Description of the People
The hotel/casino’s staff further emphasized Tomasello et al.’s (2012) idea of “collaborative foraging” (p. 15) as they would often say that if they couldn’t find an item my aunt or I desired, they knew someone who could get it for us (e.g. tickets, drinks, food, etc.). My aunt and I gambled together at the casino. It was a learning experience that I could easily juxtapose with my first day of kindergarten. I didn’t know how to behave, how to place a bet: gambling is a subculture. There are rules to how you interact with the people at the black jack table and their expectations of you in accordance with their own game. If you place a bad bet that in turn effects their cards and their bet in a negative fashion, the subculture turns against you according to its own rules and mores. I felt like I was experience whatBoyda et al. (2001) term “improvisational intelligence” (p. 37).Boyda et al. (2001) go on to describe this “intelligence” as a system of cognitive abilities that is adaptive in nature, and allows the subject to acquire local knowledge and behavior in order to blend in to their new environments. The authors go on to say that this allows people to adapt to the “cognitive niche” (p. 37). This was certainly true at the black jack table where I made mistakes left and right (having never played the game) but eventually, after observing how my aunt, and other more skilled people at the table were handling themselves I caught on.
Reaction to Observation
One reaction I remember very vividly. When one of the guests thought that the dealer at the table was cheating him, him became irate. The dealer tried to calm the man down but he said not only was the dealer cheating him, but the house was somehow cheating him as well. He said the automatic shuffle machine was against him. This was reminiscent of Marlowe et al.’s (2011) ‘spiteful’ vs. altruistic human behavior. The man who thought he was being cheated was angry not only at the dealer but at “third parties” (p. 2160) but in turn, the people at the table were telling the man that he was crazy and there’s no way a card shuffling machine can cheat him because it’s a machine. Eventually management had to get involved and kick the man off the premises. The people at the table were happy when he left which fully comprises the notion that Marlowe et al (2011) established in their research: that the small “society” of the casino, like a tribe, establishes its own rules and within those rules we adhere to a social construct. The man got angry with the second party offender (p. 2160) and the table was altruistically protecting the house and the dealer.
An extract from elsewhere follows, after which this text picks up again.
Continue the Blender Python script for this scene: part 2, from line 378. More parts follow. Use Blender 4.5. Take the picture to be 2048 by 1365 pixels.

Thus, human cooperation was exhibited by the small culture of gamblers at the table and the larger society of the casino management.
References
Boyda, R., Richerson, P., & Henrich, J. (2001, 11 Feb.). “The cultural niche: why social learning is essential for human adaptation.” Proceedings for the National Academy of Sciences of the United States of America 108(2), 36-49.
Hill, K.R., Walker, R., Bozicevic, M., Eder, J., Headland, T., Hewlett, B., Hurtado, A. M., Marlowe, F., Wiessner, P., & Wood, B. (2011, 11 March). “Co-residence patterns in hunter-gatherer societies show unique human social structure.” Science331(6022), 1286-1289.
Marlowe F., Berbesque, J., Barrett, C., Bolyanatz, A., Gurven, M., & Tracer, D., (2011, 27 Oct.). “The ‘spiteful’ origins of human cooperation.” Proceedings of the Royal Society 278(1715), 2159-2164.
Tomasello, M., Melis, A., Tennie, C., Wyman, E., & Herrmann E. (Dec. 2012). “Two key steps in the evolution of human cooperation: the interdependence hypotheses.” Current Anthropology 53(6), 12-36.